When lots of coworkers are leaving at once, for similar or maybe even RELATED reasons. The writings on the wall. Always consider your surroundings, but this might be a more obvious one. You should definitely ask your ex-coworkers what made them change, and if they all, again, have similar or related reasons that you yourself are dealing with… Then maybe it’s time for a change.

Procrastination is happening more often than doing the work ahead of time. You start getting sloppy, and you’ve lost the initial enthusiasm that you had being at that job. Your priorities have switched, and suddenly your work comes right up on the deadlines. Perhaps reexamine your past enthusiasm, and rethink the vision.

You start dreading going to work. Usually everyone experiences something like this at some point, but if that dread continues over a long period of time, and begins to invade your homelife… You may need to consider changing jobs.

You may be overqualified and in need of a new challenge. This is like the first suggestion, where you may have hit your limit with how much you can progress, or you came in with a degree or qualification that may have suited you better and promoted you more elsewhere.

There’s no way to make yourself heard at your job, and the role you’re in doesn’t allow you to be heard. When work drowns you out, and you get pushed to the side on the job, perhaps you just need to talk with your boss about expectations and reevaluate your role. But if things don’t change, even after multiple chats with boss and HR, it could be time to take your talents to someone who could actually use them to the best of your ability.
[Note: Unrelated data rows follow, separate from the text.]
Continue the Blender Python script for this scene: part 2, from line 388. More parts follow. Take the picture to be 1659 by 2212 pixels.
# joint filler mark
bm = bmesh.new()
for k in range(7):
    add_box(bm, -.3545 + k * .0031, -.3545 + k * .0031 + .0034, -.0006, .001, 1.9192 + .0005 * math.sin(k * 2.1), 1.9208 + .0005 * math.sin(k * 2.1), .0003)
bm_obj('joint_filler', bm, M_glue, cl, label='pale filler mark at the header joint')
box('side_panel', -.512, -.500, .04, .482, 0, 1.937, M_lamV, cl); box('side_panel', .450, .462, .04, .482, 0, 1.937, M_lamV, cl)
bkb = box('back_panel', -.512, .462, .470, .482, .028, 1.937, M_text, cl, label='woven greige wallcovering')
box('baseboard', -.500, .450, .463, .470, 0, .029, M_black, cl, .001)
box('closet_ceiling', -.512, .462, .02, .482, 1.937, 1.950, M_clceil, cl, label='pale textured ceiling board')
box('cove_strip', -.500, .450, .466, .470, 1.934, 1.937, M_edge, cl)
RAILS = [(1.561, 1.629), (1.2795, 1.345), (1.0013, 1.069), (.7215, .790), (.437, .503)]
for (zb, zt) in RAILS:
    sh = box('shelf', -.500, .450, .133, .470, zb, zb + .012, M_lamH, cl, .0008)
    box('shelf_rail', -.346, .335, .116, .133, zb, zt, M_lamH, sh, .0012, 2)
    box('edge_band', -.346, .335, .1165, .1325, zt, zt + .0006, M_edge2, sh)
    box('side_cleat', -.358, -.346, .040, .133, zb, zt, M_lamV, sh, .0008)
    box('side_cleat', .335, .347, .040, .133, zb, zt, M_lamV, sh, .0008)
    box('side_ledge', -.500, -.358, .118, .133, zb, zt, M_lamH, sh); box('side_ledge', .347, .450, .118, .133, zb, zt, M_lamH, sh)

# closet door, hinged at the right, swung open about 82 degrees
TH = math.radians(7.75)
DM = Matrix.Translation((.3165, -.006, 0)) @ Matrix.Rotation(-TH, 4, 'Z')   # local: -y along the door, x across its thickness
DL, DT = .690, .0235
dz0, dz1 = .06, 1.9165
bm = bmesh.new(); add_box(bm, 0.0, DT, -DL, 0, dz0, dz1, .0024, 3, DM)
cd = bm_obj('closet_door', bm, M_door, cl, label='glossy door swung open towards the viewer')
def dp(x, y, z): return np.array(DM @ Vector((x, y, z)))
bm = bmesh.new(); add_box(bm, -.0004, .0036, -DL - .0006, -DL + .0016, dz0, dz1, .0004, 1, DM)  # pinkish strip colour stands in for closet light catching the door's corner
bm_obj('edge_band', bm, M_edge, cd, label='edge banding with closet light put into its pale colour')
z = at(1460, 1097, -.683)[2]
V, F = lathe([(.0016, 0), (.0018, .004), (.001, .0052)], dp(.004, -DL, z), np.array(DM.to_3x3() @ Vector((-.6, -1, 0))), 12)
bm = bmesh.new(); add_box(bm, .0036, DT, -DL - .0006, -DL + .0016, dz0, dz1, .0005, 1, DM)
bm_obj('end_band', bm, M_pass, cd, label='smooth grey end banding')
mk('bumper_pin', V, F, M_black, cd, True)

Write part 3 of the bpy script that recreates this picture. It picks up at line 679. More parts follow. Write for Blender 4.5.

You actually have to JUSTIFY your job, because maybe others have noticed what IT’S doing to YOU. When you talk to others about what you do, you have to literally justify what you’re doing because your close friends and family don’t think the work is good for you. Or, like a few suggestions ago, you were complaining about something going on in the workplace, but you have to justify it. Perhaps your company is trouble and you KNOW IT, but you still have to justify it.

If all these things are happening, you should definitely leave your work. Think about what it’s done to you! You can’t help but go home sad, feeling left out, and unheard. Somehow, all you can say about your job is that it SUCKS, and you even have to justify why you’re there to your closest friends and families.

The work is too monotonous, you carelessly are making mistakes, and everything is suddenly tedious instead of interesting.

There doesn’t seem to be any meaning in the work you do, and it feels like only a matter of time before that saved resignation file you’ve been working on in your spare time ends up as a draft. The writing may be on the proverbial wall for this soul-sucking job, and perhaps you can make the now-informed decision to move on.